Sunday, December 8, 2002, 10:20:01 PM, Gary Miller wrote:

[re: algorithm to determine language in 20 bytes or less]
GM> I wanted to use this in my bot so that if a user type in French, German,
GM> etc... My bot could say sorry I don't speak French instead of resorting
GM> to a bluff.

As a quick and dirty method for checking language, counting trigram
frequencies might work.  A trigram is a specific sequence of three
letters; just as "e" is the most common letter in the english
language, certain trigrams occur more often, others less, and the
specific distribution varies from language to language.  E.g.,
"cht" is more common in german (than in english), "cce" in italian and
"eau" in french.  Some public domain dictionaries, a few probability
formulas and you're on your way.  Google around a bit for "trigram
frequencies" and the like, it's often used in cryptography;
http://web.mit.edu/craighea/www/ldetect/ might help.
 
GM> I also do a spell check in my bot against a dictionary sorted by the
GM> usage frequency of the words and get a list of possible replacement
GM> words based on Levenschtein Distance.  Soundex is bad if the first
GM> character of the word is wrong or if the user transposes two letters
GM> that give the word a different phonetic sound.  For each possible
GM> correction I have to resubmit the potentially corrected input back
GM> through my pattern matcher.  To minimize response time and improve
GM> scaleability it would be optimal to know what the probability of a word
GM> occuring was if you knew the previous word or words was correct.
GM> Then I could sort the replacement words by the probability they occur
GM> after the prior correctly spelled word.
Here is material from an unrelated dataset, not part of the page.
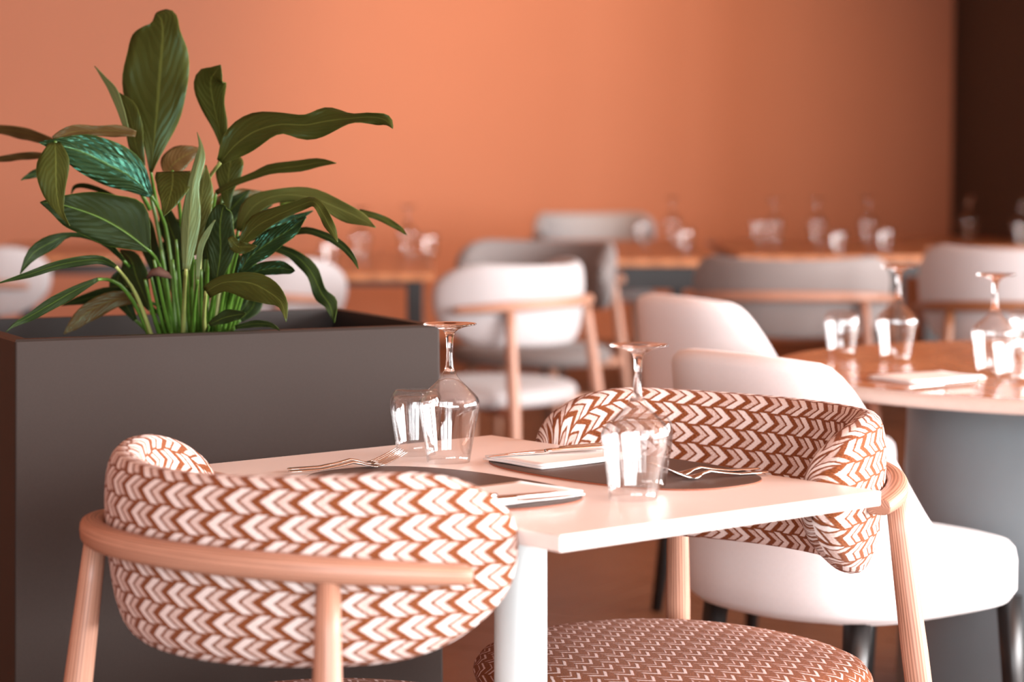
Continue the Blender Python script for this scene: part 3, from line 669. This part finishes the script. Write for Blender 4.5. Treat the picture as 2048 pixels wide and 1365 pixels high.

This would allow me to get the
GM> correct word most of the time on the first or second try instead of the
GM> several tries it takes me now.  

I'm sure this problem has been tackled before...(maybe in handwriting
or speech recognition application areas?)  you might try something
similar to trigrams or digrams but word- instead of letter-based.
Plenty of public domain text (ebooks, usenet, web pages) to build
statistics from.  The database might end up kinda large, though.